**Aim of the exercise**
Write the data out again exactly, dropping any images it holds.

**Material**
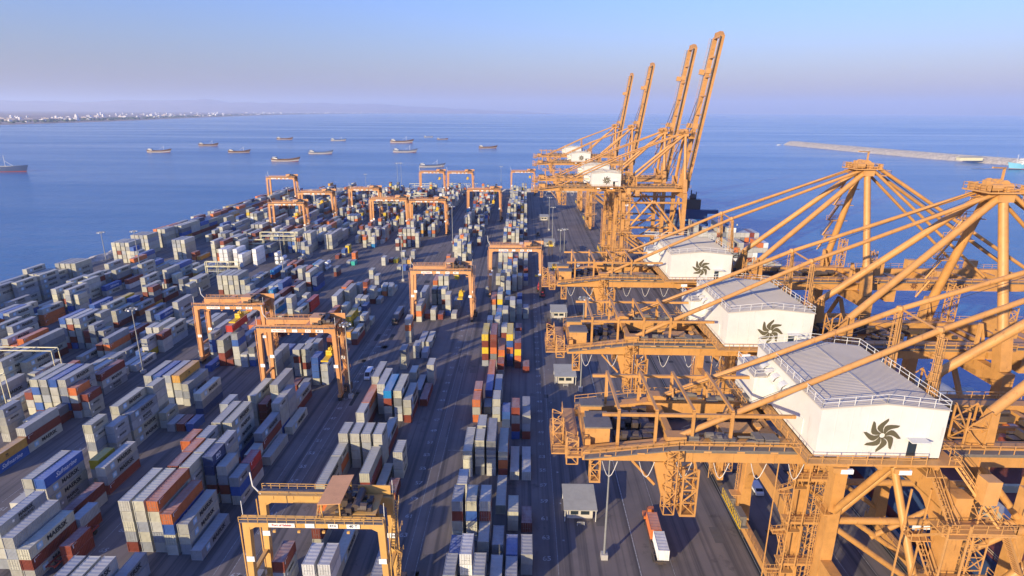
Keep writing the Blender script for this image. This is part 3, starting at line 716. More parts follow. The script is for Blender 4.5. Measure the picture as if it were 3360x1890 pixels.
# ------------------------------------------------------------------ rubber-tyred gantry cranes over the yard
def make_rtg(m, label, H, span, gap, roofed, full=True):
    root = thing('yard_gantry_crane', label, 'gantry crane', (0,0,0), 0, 'gantry cranes over the container yard')
    rnd = random.Random(8)
    h = span/2
    for y in (0, gap):
        b = MB(); b.box(-h+.6,y-.65,H-2.5,h-.6,y+.65,H-.9)
        for s in (-1, 1): b.poly([(s*(h-.7),y-.6,H-2.45),(s*(h-2.6),y-.6,H-2.45),(s*(h-1.1),y-.6,H-3.3),(s*(h-.7),y-.6,H-4.6)] , (0,1.2,0))
        for i in range(6): b.box(-h+3+i*3.9,y-.72,H-1.7,-h+3.06+i*3.9,y+.72,H-.95)
        g = b.build('girder', m, root)
        r = MB(); yo = y-1.5 if y == 0 else y+1.5
        r.box(-h,min(y,yo),H-.9,h,max(y,yo),H-.78); r.build('walkway', M['grate'], g)
        r = MB(); r.rail([(-h,yo,H-.8),(h,yo,H-.8)], 1.1, 1.7, .045); r.rail([(-h,y-.2,H-.8),(h,y-.2,H-.8)], .5, 4, .05)
        if y == 0:
            for i in range(4): r.box(-h+6+i*4.5,yo-.05,H-2.9,-h+6.5+i*4.5,yo+.3,H-2.5)
        r.build('railing', m, g)
        for s in (-1, 1):
            b = MB(); b.beam((s*(h-.2),y,2.0),(s*(h-.75),y,H-1.0), .95, 1.15, 1.35, 1.3)
            b.box(s*h-.08+s*.6,y-.35,3,s*h+.08+s*.6,y-.15,H-2); L_ = b.build('leg', m, root)
            w = MB(); w.box(s*(h-.75)-.72,y-.75,11.5,s*(h-.75)+.72,y-.66,12.6); w.build('number_plate', M['sign'], L_)
    for s in (-1, 1):
        b = MB(); b.box(s*(h-.2)-.55,-1.6,1.3,s*(h-.2)+.55,gap+1.6,2.3); 
        sb = b.build('sill_beam', m, root); MB().box(s*(h-.25)-.35,.5,7.5,s*(h-.25)+.35,gap-.5,8.2).build('leg_tie_beam', m, root)
        for y in (-1.0, .7, gap-.7, gap+1.0):
            MB().tube((s*(h-.2)-.4,y,.8),(s*(h-.2)+.4,y,.8), .8, 14).build('wheel', M['rubber'], sb)
        b = MB(); x = s*(h-.2)+s*1.4
        b.box(min(x-.9,x+.9),gap*.25,1.4,max(x-.9,x+.9),gap*.8,4.0); b.box(x-.5,gap*.1,4.2,x+.5,gap*.24,5); (b.build('power_unit' if s > 0 else 'control_cabinet', M['dark'] if s > 0 else M['galv'], root))
    b = MB(); b.stair((h+.9,1,2.4),(h+.9,gap-1,8.2)); b.stair((h+.9,gap-1,8.2),(h+.9,1,14)); b.stair((h+.9,1,14),(h+.9,gap-1,H-1)); b.rail([(h+1.4,0,8.2),(h+1.4,gap,8.2)]); b.rail([(h+1.4,0,14),(h+1.4,gap,14)])
    b.build('stairway', m, root)
    # sign boards
    for x0, w, t, k in ((-h+5.0,4.8,'Port of Salalah','redink'),(-h+11.7,1.7,None,None),(-h+15.9,1.8,'RTG','ink'),(-h+19.3,2.4,'40 T','ink')):
        sg = MB().box(x0,-.80,H-2.35,x0+w,-.70,H-1.4).build('sign_board', M['sign'], root)
        if t: MB().merge(text_mesh(t, .62 if t != '40 T' else .8, .02, 0, 'CENTER'), frame((x0+w/2,-.82,H-1.88),(1,0,0),(0,0,1))).build('lettering', M[k], sg)
    # trolley
    tx = h-9 if roofed else h-7.5
    b = MB(); b.box(tx-2.6,-.5,H-.75,tx+5.4,gap+.5,H-.4); b.box(tx+3.0,.4,H-.4,tx+7.2,gap-.6,H-.2); tr = b.build('trolley', m, root)
    b = MB(); machine_clutter(b, rnd, tx-.5, tx+5.6, .3, gap-.3, H-.4, 26, 1.9); b.tube((tx+3.4,.9,H+.8),(tx+3.4,gap-.9,H+.8), .75, 12); b.tube((tx+1.6,gap*.5,H-.2),(tx+1.6,gap*.5,H+2.4), .5, 10)
    b.build('hoist_machinery', M['dark'], tr)
    b = MB(); b.box(tx+2.4,gap-.4,H-.4,tx+8.6,gap-.2,H+1.6); b.build('winch_guard', m, tr)
    if roofed:
        b = MB()
        for x in (tx-2.4, tx+.9):
            for y in (-.2, gap+.2): b.beam((x,y,H-.4),(x,y,H+2.6), .2)
        b.stair((tx-3,-.6,H-.6),(tx-3,1.6,H+1.6), .6); b.build('roof_post', m, tr)
        b = MB(); b.quadbox([(tx-2.8,-.9,H+2.6),(tx+1.4,-.9,H+2.9),(tx+1.4,gap+.9,H+2.9),(tx-2.8,gap+.9,H+2.6),(tx-2.8,-.9,H+2.75),(tx+1.4,-.9,H+3.05),(tx+1.4,gap+.9,H+3.05),(tx-2.8,gap+.9,H+2.75)]); b.build('canopy_roof', M['srtg'], tr)
    else:
        b = MB(); b.box(tx-1.2,gap*.2,H-.4,tx+2.4,gap*.8,H+1.8); b.box(tx-1.4,gap*.2-.2,H+1.8,tx+2.6,gap*.8+.2,H+1.95); b.build('motor_house', M['srtg'], tr)
    b = MB(); b.box(tx+6.2,gap*.3,H-4.6,tx+7.8,gap*.3+1.7,H-2.6); b.beam((tx+7,gap*.3+.8,H-2.6),(tx+7,gap*.3+.8,H-.5), .3); cb = b.build('operator_cab', m, root)
    b = MB(); b.box(tx+6.25,gap*.3-.03,H-4.2,tx+7.75,gap*.3+.02,H-3); b.build('cab_window', M['glass'], cb)
    for s, y in ((-1,0),(1,0),(1,gap)): MB().beam((s*(h-.1),y,H-.8),(s*(h-.1),y,H+2.6), .1).build('aerial', M['wrail'], root)
    b = MB(); b.beam((-h+.3,gap,H-1),(-h-.9,gap-.3,H+1),.22); b.beam((-h-.9,gap-.3,H+1),(-h-1.1,gap-.3,H+4),.2); b.build('cable_guide', M['wrail'], root)
    return root
def make_spreader(label):
    t = thing('container_spreader', label, 'spreader', (0,0,0), 0, 'yellow spreaders hanging under the gantry cranes')
    b = MB(); b.box(-1.0,-6,0,1.0,6,.35); b.box(-1.2,-6.1,-.1,1.2,-5.6,.4); b.box(-1.2,5.6,-.1,1.2,6.1,.4); b.build('spreader_beam', M['yel'], t)
    b = MB(); b.box(-1.0,-1.6,.35,1.0,1.6,1.1)
    for y in (-1.2,1.2): b.tube((-.9,y,1.5),(.9,y,1.5),.55,12)
    b.beam((0,-1.2,1.2),(0,1.2,2.6),.25); b.build('head_block', M['yel'], t)
    b = MB()
    for x in (-.7,.7):
        for y in (-1.3,1.3): b.tube((x,y,1.5),(x*1.6,y*1.4,t.get('rope',13)),.04,4)
    b.build('hoist_rope', M['rope'], t)
    return t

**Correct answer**
Keep writing the Blender script for this image. This is part 3, starting at line 716. More parts follow. The script is for Blender 4.5. Measure the picture as if it were 3360x1890 pixels.
# ------------------------------------------------------------------ rubber-tyred gantry cranes over the yard
def make_rtg(m, label, H, span, gap, roofed, full=True):
    root = thing('yard_gantry_crane', label, 'gantry crane', (0,0,0), 0, 'gantry cranes over the container yard')
    rnd = random.Random(8)
    h = span/2
    for y in (0, gap):
        b = MB(); b.box(-h+.6,y-.65,H-2.5,h-.6,y+.65,H-.9)
        for s in (-1, 1): b.poly([(s*(h-.7),y-.6,H-2.45),(s*(h-2.6),y-.6,H-2.45),(s*(h-1.1),y-.6,H-3.3),(s*(h-.7),y-.6,H-4.6)] , (0,1.2,0))
        for i in range(6): b.box(-h+3+i*3.9,y-.72,H-1.7,-h+3.06+i*3.9,y+.72,H-.95)
        g = b.build('girder', m, root)
        r = MB(); yo = y-1.5 if y == 0 else y+1.5
        r.box(-h,min(y,yo),H-.9,h,max(y,yo),H-.78); r.build('walkway', M['grate'], g)
        r = MB(); r.rail([(-h,yo,H-.8),(h,yo,H-.8)], 1.1, 1.7, .045); r.rail([(-h,y-.2,H-.8),(h,y-.2,H-.8)], .5, 4, .05)
        if y == 0:
            for i in range(4): r.box(-h+6+i*4.5,yo-.05,H-2.9,-h+6.5+i*4.5,yo+.3,H-2.5)
        r.build('railing', m, g)
        for s in (-1, 1):
            b = MB(); b.beam((s*(h-.2),y,2.0),(s*(h-.75),y,H-1.0), .95, 1.15, 1.35, 1.3)
            b.box(s*h-.08+s*.6,y-.35,3,s*h+.08+s*.6,y-.15,H-2); L_ = b.build('leg', m, root)
            w = MB(); w.box(s*(h-.75)-.72,y-.75,11.5,s*(h-.75)+.72,y-.66,12.6); w.build('number_plate', M['sign'], L_)
    for s in (-1, 1):
        b = MB(); b.box(s*(h-.2)-.55,-1.6,1.3,s*(h-.2)+.55,gap+1.6,2.3); 
        sb = b.build('sill_beam', m, root); MB().box(s*(h-.25)-.35,.5,7.5,s*(h-.25)+.35,gap-.5,8.2).build('leg_tie_beam', m, root)
        for y in (-1.0, .7, gap-.7, gap+1.0):
            MB().tube((s*(h-.2)-.4,y,.8),(s*(h-.2)+.4,y,.8), .8, 14).build('wheel', M['rubber'], sb)
        b = MB(); x = s*(h-.2)+s*1.4
        b.box(min(x-.9,x+.9),gap*.25,1.4,max(x-.9,x+.9),gap*.8,4.0); b.box(x-.5,gap*.1,4.2,x+.5,gap*.24,5); (b.build('power_unit' if s > 0 else 'control_cabinet', M['dark'] if s > 0 else M['galv'], root))
    b = MB(); b.stair((h+.9,1,2.4),(h+.9,gap-1,8.2)); b.stair((h+.9,gap-1,8.2),(h+.9,1,14)); b.stair((h+.9,1,14),(h+.9,gap-1,H-1)); b.rail([(h+1.4,0,8.2),(h+1.4,gap,8.2)]); b.rail([(h+1.4,0,14),(h+1.4,gap,14)])
    b.build('stairway', m, root)
    # sign boards
    for x0, w, t, k in ((-h+5.0,4.8,'Port of Salalah','redink'),(-h+11.7,1.7,None,None),(-h+15.9,1.8,'RTG','ink'),(-h+19.3,2.4,'40 T','ink')):
        sg = MB().box(x0,-.80,H-2.35,x0+w,-.70,H-1.4).build('sign_board', M['sign'], root)
        if t: MB().merge(text_mesh(t, .62 if t != '40 T' else .8, .02, 0, 'CENTER'), frame((x0+w/2,-.82,H-1.88),(1,0,0),(0,0,1))).build('lettering', M[k], sg)
    # trolley
    tx = h-9 if roofed else h-7.5
    b = MB(); b.box(tx-2.6,-.5,H-.75,tx+5.4,gap+.5,H-.4); b.box(tx+3.0,.4,H-.4,tx+7.2,gap-.6,H-.2); tr = b.build('trolley', m, root)
    b = MB(); machine_clutter(b, rnd, tx-.5, tx+5.6, .3, gap-.3, H-.4, 26, 1.9); b.tube((tx+3.4,.9,H+.8),(tx+3.4,gap-.9,H+.8), .75, 12); b.tube((tx+1.6,gap*.5,H-.2),(tx+1.6,gap*.5,H+2.4), .5, 10)
    b.build('hoist_machinery', M['dark'], tr)
    b = MB(); b.box(tx+2.4,gap-.4,H-.4,tx+8.6,gap-.2,H+1.6); b.build('winch_guard', m, tr)
    if roofed:
        b = MB()
        for x in (tx-2.4, tx+.9):
            for y in (-.2, gap+.2): b.beam((x,y,H-.4),(x,y,H+2.6), .2)
        b.stair((tx-3,-.6,H-.6),(tx-3,1.6,H+1.6), .6); b.build('roof_post', m, tr)
        b = MB(); b.quadbox([(tx-2.8,-.9,H+2.6),(tx+1.4,-.9,H+2.9),(tx+1.4,gap+.9,H+2.9),(tx-2.8,gap+.9,H+2.6),(tx-2.8,-.9,H+2.75),(tx+1.4,-.9,H+3.05),(tx+1.4,gap+.9,H+3.05),(tx-2.8,gap+.9,H+2.75)]); b.build('canopy_roof', M['srtg'], tr)
    else:
        b = MB(); b.box(tx-1.2,gap*.2,H-.4,tx+2.4,gap*.8,H+1.8); b.box(tx-1.4,gap*.2-.2,H+1.8,tx+2.6,gap*.8+.2,H+1.95); b.build('motor_house', M['srtg'], tr)
    b = MB(); b.box(tx+6.2,gap*.3,H-4.6,tx+7.8,gap*.3+1.7,H-2.6); b.beam((tx+7,gap*.3+.8,H-2.6),(tx+7,gap*.3+.8,H-.5), .3); cb = b.build('operator_cab', m, root)
    b = MB(); b.box(tx+6.25,gap*.3-.03,H-4.2,tx+7.75,gap*.3+.02,H-3); b.build('cab_window', M['glass'], cb)
    for s, y in ((-1,0),(1,0),(1,gap)): MB().beam((s*(h-.1),y,H-.8),(s*(h-.1),y,H+2.6), .1).build('aerial', M['wrail'], root)
    b = MB(); b.beam((-h+.3,gap,H-1),(-h-.9,gap-.3,H+1),.22); b.beam((-h-.9,gap-.3,H+1),(-h-1.1,gap-.3,H+4),.2); b.build('cable_guide', M['wrail'], root)
    return root
def make_spreader(label):
    t = thing('container_spreader', label, 'spreader', (0,0,0), 0, 'yellow spreaders hanging under the gantry cranes')
    b = MB(); b.box(-1.0,-6,0,1.0,6,.35); b.box(-1.2,-6.1,-.1,1.2,-5.6,.4); b.box(-1.2,5.6,-.1,1.2,6.1,.4); b.build('spreader_beam', M['yel'], t)
    b = MB(); b.box(-1.0,-1.6,.35,1.0,1.6,1.1)
    for y in (-1.2,1.2): b.tube((-.9,y,1.5),(.9,y,1.5),.55,12)
    b.beam((0,-1.2,1.2),(0,1.2,2.6),.25); b.build('head_block', M['yel'], t)
    b = MB()
    for x in (-.7,.7):
        for y in (-1.3,1.3): b.tube((x,y,1.5),(x*1.6,y*1.4,t.get('rope',13)),.04,4)
    b.build('hoist_rope', M['rope'], t)
    return t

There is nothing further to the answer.